Its weird to me that I hold on to so much. And I do so willingly many times. Last year from December to June I had to opportunity of living with 3 amazing Godly men. From the outside, I fit in with them. We could talk about our struggles and be open often. In reality, I was going through some of the deepest and darkest struggles of my life. I never opened up and let it be known that I'm not perfect. So when God gave me men whom I could trust with that, who loved me enough to help bring me out of that, my pride didn't let me show how much of a mess I truly am. These past few weeks God has been really great in drawing near to me and reminding me of His goodness, but in doing so I am starting to remember how much junk I have (which is great, because His grace covers that), but those things demand and repentance and through sanctification, I must press forward from that sin.
Another thing I have been thinking about is loving your enemy, blessing and praying for those who persecute you.

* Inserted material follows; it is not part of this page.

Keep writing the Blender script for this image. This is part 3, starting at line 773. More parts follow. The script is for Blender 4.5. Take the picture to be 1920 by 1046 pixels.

On tour, I am around my teammates literally 24 hours a day, 7 days a week. We get sick of each other, I love them but you can imagine. Many times any one of them can do something really small that frustrates me and makes me want to retaliate and do the same thing back (as if any one of my teammates is out to destroy me and finds pleasure in making my life harder). But what would it look like if when my teammates do something that anger me, purposeful or not, I start to love them more. What does it look like if I don't remind them of the small thing I could have done. I know that I "get" the idea of loving the enemy (although I don't do it) but what about loving the person who annoys the crap out of you. Needless to say, I am learning once again how much of a mess I am.
please pray for me.
1 comment:
yay jim elliot - i love that quote.
i think it's cool to see how God is using you and teaching and growing and challenging you even when it may feel hard to be near Him - He loves you so much.